By Lindsay Traves | Film | February 21, 2025 |
Osgood Perkins, whom many of us will permanently associate with Legally Blonde, is, of course, horror royalty. At this point in his career, he’s embraced the family business and has crafted and presented us with some of the most somber brooding horror known for its ~*vibes*~ as much as it is for its memorable performances. Having forged a signature style, the maker has become a purveyor of doppelganger horrors, familial trauma, and a distinctive visual style. Staying true to himself as a horror filmmaker and reaching into his background in comedy, comes his latest about a haunted object ripped from the pages of a Stephen King short story. That latest is The Monkey, which revels in the comedy of horrific deaths.
But it’s not as simple as that, despite much of the movie being a greatest-hits montage of gory explosions. The Monkey is, in some ways, about the frank randomness of death and chooses to find a bit of joy in the world’s strange way of picking people off. Smashed into a story about twins haunted by a cursed object is a tale about loss and grief and the desperation to find meaning and order in the chaotic cosmos.
Theo James leads in two roles, Hal and Bill, adult twins who took different approaches to recovering from a rotten childhood. Their younger selves (played by Christian Convery) grew up with an absent father who left them a closet full of treasures, including a drumming monkey toy with a windup key. The two rival siblings quickly discover the toy (not a toy! Don’t call it a toy!) has some sort of curse or power where any time it’s wound up and begins to drum, someone random dies horrifically. On one such occasion, that person is their babysitter; on another, it’s their mother, and so forth. As adult men, each takes to moving on after those deaths quite differently, one trying to escape into a different life managing his role as a barely-there father with one of a contributing member to middle class society, the other desperately seeking vengeance from his old one.
Hiding from a cursed object is never easy, no matter how many yards you bury it in, how many pieces you chop it in, or how many wells you chuck it in.

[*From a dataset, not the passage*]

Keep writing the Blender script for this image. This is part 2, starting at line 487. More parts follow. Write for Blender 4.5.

And this haunted object, though brutal and unforgiving, has a morbid sense of humor. If you were expecting Perkins’ usual brooding tone, you’re in for somewhat of a surprise when smash cuts and exploding blood bags show up to play. If you’re one of the sickos who loved the 80s for their overuse of bright red blood splashes, then you’ll be comfortable in this grindhouse-tinted popcorn gorefest midnighter. It’s the kind of movie that makes you pause your munching when the camera is steady lest a surprising death cause you to accidentally inhale a kernel (which might leave your audience in stitches).
What is otherwise a simple Beetlejuice scented bloodbath gets a bit muddied by a bigger story about different experiences with death and grief. Perkins seems to want to nail down a story of familial trauma and the random nature of the gutless universe as an agent of demise, but it feels misplaced in this bonkers horror comedy. The desire to add meat to this popcorn comedy feels at odds with the film’s tone, making the story feel both undercooked and overdeveloped for a collection of gore bombs.

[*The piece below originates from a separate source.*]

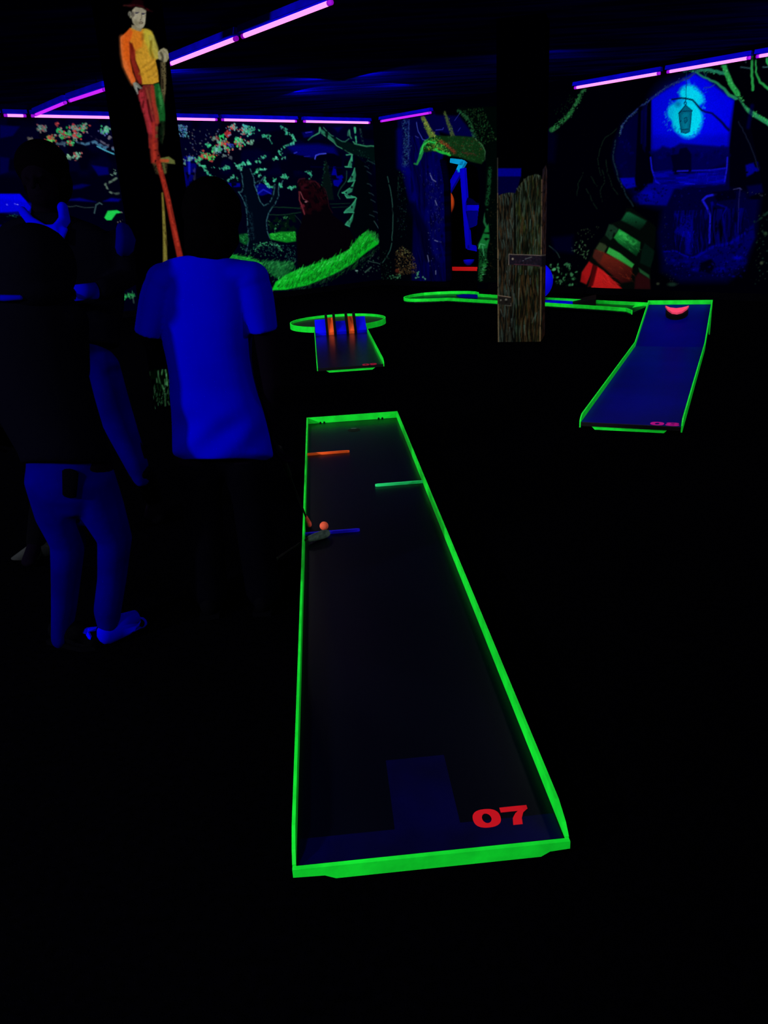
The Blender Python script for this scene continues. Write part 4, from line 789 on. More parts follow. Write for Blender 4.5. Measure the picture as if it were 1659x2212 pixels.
    # hands
    c.poly([(600, 1240), (640, 1225), (680, 1250), (735, 1310), (715, 1330), (660, 1300), (670, 1340), (685, 1400), (650, 1370), (620, 1310)], (140, 145, 130), 1, 2); c.line([(660, 1260), (735, 1320)], 3, (100, 105, 95), .8, 1.6); c.line([(655, 1280), (670, 1400)], 3, (150, 155, 150), .8, 1.6)
    c.poly([(975, 780), (1010, 740), (1060, 715), (1110, 740), (1143, 800), (1140, 870), (1105, 925), (1070, 930), (1020, 900), (985, 885)], (165, 160, 125), 1, 2.5); c.line([(1020, 790), (1050, 850), (1040, 900)], 5, (70, 65, 50), .8, 3); c.line([(1060, 760), (1100, 800), (1115, 880)], 3, (130, 125, 95), .7, 2.5); c.blob((1085, 830), (5, 8), (185, 180, 150), .6)
    # lower stilts, foot on its peg
    c.frame(0, 0, 3.95)
    c.poly([(1270, 1180), (1350, 1180), (1350, 1280), (1370, 1350), (1375, 1400), (1330, 1410), (1290, 1390), (1280, 1300)], (140, 38, 30), .9, 4, tex=.1); c.line([(1310, 1200), (1320, 1380)], 8, (190, 55, 38), .8, 5, tex=.25)
    c.poly([(1365, 1350), (1440, 1335), (1490, 1370), (1495, 1400), (1440, 1395), (1380, 1390)], (110, 120, 60), .95, 2.5); c.line([(1375, 1370), (1430, 1372)], 7, (190, 75, 40), .9, 3)
    c.poly([(1300, 1390), (1430, 1390), (1420, 1480), (1380, 1500), (1330, 1480)], (70, 60, 35), .85, 4, tex=.2, which=2); c.line([(1395, 1400), (1410, 1470)], 5, (100, 110, 55), .7, 3)
    c.frame(0, 230, 3.95)
    c.line([(1350, 480), (1390, 620), (1430, 780), (1465, 950), (1500, 1120), (1540, 1300)], (10, 13), (150, 38, 26), 1, 3); c.line([(1360, 500), (1400, 640), (1440, 800), (1470, 960), (1520, 1180)], 5, (195, 60, 40), .8, 4, tex=.25); c.line([(1375, 520), (1500, 1050)], 3, (90, 18, 16), .7, 3, tex=.45)
    c.line([(1385, 740), (1395, 900), (1405, 1100), (1410, 1340), (1410, 1600)], (4, 12), (115, 105, 40), 1, 2.5); c.line([(1395, 900), (1410, 1300)], 4, (140, 135, 60), .7, 3, tex=.3, which=2); c.line([(1400, 1000), (1425, 1200)], 4, (60, 45, 20), .7, 3, tex=.4)
    # painted grass at the foot
    c.frame(300, 780, 16.59)
    for P, k in (([(690, 350), (700, 540), (760, 780)], 110), ([(840, 320), (820, 480)], 150), ([(950, 320), (980, 460), (1020, 880)], 170), ([(640, 620), (650, 760)], 100), ([(840, 870), (870, 960), (920, 1090)], 150), ([(960, 1170), (940, 1380), (950, 1600)], 90), ([(380, 400), (390, 520)], 50), ([(290, 230), (310, 340)], 35),
                 ([(330, 1060), (370, 1220)], 60), ([(550, 920), (570, 1200)], 60), ([(500, 1260), (490, 1430)], 70), ([(430, 1320), (420, 1390)], 90), ([(670, 1330), (650, 1430)], 70), ([(1050, 1060), (1030, 1160)], 80), ([(1040, 1450), (1090, 1560)], 70), ([(930, 660), (950, 840)], 130)):
        c.line(P, 3, (int(k * .5), k, int(k * .6)), .9, 2)
    c.hair([(600, 1200), (1500, 1300)], 60, 10, [(20, 80, 35), (60, 120, 80)], -1.6, 1.6, spread=14); c.poly([(400, 300), (1500, 300), (1500, 1500), (400, 1500)], (0, 22, 3), .35, 6, tex=.45)
    c.frame()
paint_column(); M3.gain = 0.84
M4 = Canvas(1050, -40, 1230, 780, 2.6, (0, 0, 2))
def paint_pillar():
    c = M4; c.frame(1040, 300, 8.506)
    c.poly([(300, 540), (730, 540), (725, 700), (300, 740)], (0, 0, 145), .95, 2.5); c.poly([(300, 690), (725, 690), (640, 1010), (300, 1030)], (0, 0, 52), 1, 3)
    LP_ = [(310, 1040), (400, 1005), (510, 985), (600, 995), (605, 3900), (310, 3900)]; RP_ = [(620, 1000), (650, 920), (720, 820), (800, 730), (880, 680), (1000, 645), (1090, 680), (1110, 760), (1110, 3900), (620, 3900)]; SP_ = [(1120, 700), (1185, 480), (1225, 640), (1215, 3900), (1110, 3900)]
    L = [(300, 1050), (400, 1005), (510, 990), (600, 1000), (615, 1100)]; B = (300, 4200)
    c.poly([(310, 1040), (400, 1005), (510, 985), (600, 995), (605, 3900), (310, 3900)], (26, 24, 18), 1, 1.6)
    c.poly([(620, 1000), (650, 920), (720, 820), (800, 730), (880, 680), (1000, 645), (1090, 680), (1110, 760), (1110, 3900), (620, 3900)], (26, 34, 18), 1, 1.8)
    c.poly([(1130, 560), (1160, 510), (1185, 480), (1200, 560), (1225, 640), (1225, 1200), (1210, 3900), (1110, 3900), (1120, 700)], (36, 30, 40), 1, 1.8, tex=.05, col2=(40, 24, 16))
    c.dabs([(640, 1100), (900, 900), (860, 1500), (650, 1600)], 120, 5, [(48, 62, 22), (40, 52, 24), (30, 48, 24)], 3, along=False, al=.4, ang=1.57, asp=(.2, .45))
    c.dabs([(320, 1100), (600, 1100), (600, 3850), (320, 3850)], 900, 5, [(42, 28, 16), (18, 30, 26), (30, 36, 28), (14, 12, 8), (36, 30, 18), (22, 34, 30)], 3, along=False, al=.5, ang=1.5, asp=(.12, .3))
    c.dabs([(630, 1000), (1100, 750), (1100, 3850), (630, 3850)], 1400, 5, [(34, 44, 24), (20, 34, 28), (42, 34, 18), (12, 16, 8), (50, 38, 20), (16, 30, 22)], 3, along=False, al=.5, ang=1.5, asp=(.12, .3))
    c.dabs([(640, 2600), (1100, 2600), (1100, 3850), (640, 3850)], 260, 5, [(60, 42, 20), (52, 34, 16), (44, 34, 14)], 3, along=False, al=.5, ang=1.45, asp=(.12, .3)); c.dabs([(320, 3300), (600, 3300), (600, 3850), (320, 3850)], 120, 5, [(52, 38, 20), (44, 34, 16)], 3, along=False, al=.5, ang=1.45, asp=(.12, .3))
    c.grain(LP_, [(44, 30, 18), (8, 10, 8), (40, 46, 38), (60, 44, 26), (4, 4, 4), (46, 62, 56)], 2.2, 24, .75, .56, 3)
    c.grain(RP_, [(10, 16, 8), (52, 60, 24), (30, 46, 38), (4, 5, 4), (66, 50, 28), (52, 74, 60), (8, 10, 6)], 2.4, 28, .7, .57, 9, .02)
    c.grain([(640, 2500), (1110, 2500), (1110, 3900), (640, 3900)], [(70, 50, 26), (50, 34, 18), (8, 6, 4)], 2.0, 30, .7, .55, 12, -.03)
    c.grain(SP_, [(70, 40, 26), (14, 10, 10), (58, 44, 50)], 1.8, 18, .7, .55, 5)
    c.dabs([(1130, 700), (1220, 700), (1210, 3850), (1130, 3850)], 260, 4, [(60, 34, 24), (44, 32, 40), (50, 30, 18), (24, 18, 18)], 3, along=False, al=.5, ang=1.57, asp=(.15, .4))
    for P in ([(420, 1030), (460, 1080)], [(500, 1000), (520, 1060)], [(560, 1000), (575, 1080)], [(330, 1050), (345, 1110)], [(780, 740), (800, 830)], [(860, 690), (850, 780)], [(980, 660), (950, 750)], [(690, 870), (740, 940)], [(650, 910), (690, 970)], [(1040, 660), (1060, 740)],
              [(560, 1280), (530, 1440)], [(520, 1480), (590, 1700)], [(600, 1500), (570, 1640)], [(480, 1660), (500, 1820)], [(400, 1860), (440, 1990)], [(650, 1400), (640, 1560), (655, 1800)], [(800, 1500), (830, 1640)], [(960, 1400), (990, 1600)], [(620, 1040), (630, 1260)], [(900, 1480), (880, 1700)], [(740, 1800), (700, 2000)], [(1000, 1850), (950, 2000)]):
        c.line(P, (2.4, 1), (70, 92, 82), .6, 1.6)
    c.line([(608, 1010), (608, 2100), (640, 2110)], 2.6, (2, 6, 4), .9, 1.6)
    EDG = (104, 92, 66)
    c.line([(297, 350), (297, 1000)], 1.6, (70, 72, 62), .8, 1.0); c.line([(297, 1000), (293, 1500), (298, 2200)], 2.2, EDG, .9, 1.0, tex=.08)
    c.line([(1108, 750), (1108, 1300), (1100, 2100)], 2.0, (100, 76, 56), .85, 1.1, tex=.1)
    # iron strap hinges and lower half
    c.frame(1040, 540, 9.217)
    c.line([(330, 0), (328, 900), (340, 1850)], 2.2, (112, 98, 70), .9, 1.0, tex=.08); c.line([(1190, 0), (1185, 700), (1175, 1300), (1165, 1810)], 2.3, (110, 88, 60), .9, 1.1, tex=.08)
    c.line([(715, 320), (712, 900), (735, 1840)], 2.6, (3, 8, 6), .9, 1.8); c.line([(1155, 380), (1150, 1500)], 2, (14, 8, 6), .9, 1.8)
    for P in ([(735, 330), (735, 450)], [(880, 410), (880, 500)], [(500, 420), (515, 460)], [(555, 600), (560, 710)], [(750, 760), (735, 960), (745, 1100)], [(500, 810), (520, 890)], [(380, 1180), (430, 1330)], [(600, 1370), (590, 1450)], [(560, 1540), (565, 1620)], [(850, 1500), (870, 1700)], [(1050, 1340), (1010, 1450)], [(1100, 1250), (1060, 1380)], [(650, 870), (665, 1080)], [(970, 560), (975, 680)]):
        c.line(P, (2.2, 1), (78, 92, 88), .65, 1.5)
    c.poly([(535, 80), (1290, 100), (1290, 330), (1180, 330), (535, 290)], (24, 20, 30), 1, 1.4); c.dabs([(700, 100), (1180, 110), (1170, 320), (640, 290)], 50, 3, [(46, 30, 44), (34, 34, 50), (56, 34, 40), (10, 10, 26)], 2, along=False, al=.6); c.line([(540, 290), (545, 85), (700, 90), (1190, 110), (1270, 100)], 1.7, (120, 110, 95), .85, 1, wob=.3); c.line([(650, 285), (900, 295), (1160, 320)], 1.6, (90, 50, 60), .7, 1.2)
    c.blob((622, 178), (3.2, 3.2), (130, 122, 105), 1); c.line([(870, 180), (1000, 140)], 2, (80, 90, 90), .8, 1.4); c.blob((830, 215), (2, 1.4), (110, 110, 130), .8); c.poly([(1180, 120), (1290, 110), (1290, 330), (1180, 335)], (16, 14, 24), .8, 2)
    c.poly([(330, 900), (590, 940), (592, 1115), (330, 1070)], (26, 24, 22), 1, 1.2); c.line([(335, 905), (580, 942)], 1.7, (140, 120, 100), .85, 1); c.line([(585, 1060), (590, 1112), (480, 1100)], 1.5, (100, 100, 90), .7, 1); c.blob((385, 1000), (2.4, 2), (110, 108, 95), 1); c.blob((490, 990), (3.2, 3.2), (105, 105, 95), 1); c.blob((495, 1030), (4, 4), (10, 10, 10), .6)
    c.frame()
paint_pillar(); M4.gain = 0.72
MC = painted('column_paint')
def column(name, A, B, depth, canvas, sides, label):
    """square column: painted boards front and side on a black core"""
    A = Vector(A); B = Vector(B); du = (B - A).normalized(); W = (B - A).length
    nrm = Vector((du.y, -du.x, 0)); bk = -nrm
    e = empty(name, (A + B) / 2 + bk * depth / 2, 0, label, 'column'); e['kind'] = 'structure'
    bm = bmesh.new(); box(bm, A + bk * 0.012 + du * 0.001, du * (W - 0.012), bk * (depth - 0.012), (0, 0, CEIL)); obj('column_core', bm, M_black, e)
    painted_wall('front_board', A, du, W, 0.0, CEIL - 0.002, 0.006, canvas, MC, 0.011, nrm, parent=e)
    if sides: painted_wall('side_board', B + bk * 0.0002, bk, depth, 0.0, CEIL - 0.002, 0.01, canvas, MC, 0.011, du, parent=e)
    return e
cb = gz(463, 872); cb.z = 0; ra_ = gz(335, 882); du_ = Vector((.97, .24, 0)).normalized(); ca = cb.copy()
while ca.x / ca.y > ra_.x / ra_.y: ca = ca - du_ * .002
column('stilt_walker_column', ca, cb, 0.5, M3, False, 'black square column painted with a man on stilts in orange and yellow jumper')
pb = Vector((1.863, 9.081, 0)); ph = math.radians(17); fd = Vector((math.cos(ph), -math.sin(ph), 0))
t_ = 0.0
for k in range(400):
    q = pb - fd * (k * 0.002)
    if q.x / q.y < 1.391 / 9.156: t_ = k * 0.002; break
column('plank_pillar', pb - fd * t_, pb, 0.46, M4, True, 'square pillar painted as weathered wooden planks with iron straps')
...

While we don’t all agree on his works, Perkins is the sort of name that stirs up interest (as a rumored post-credit teaser for his next project seemed to). What’s magical about his latest is that we are seeing a very singular filmmaker apply his signature style to a whole different tone, showing us the versatility of something we thought was predictable. Though not the first to find comedy in the end of the world, with The Monkey, the apocalypse is funnier than ever.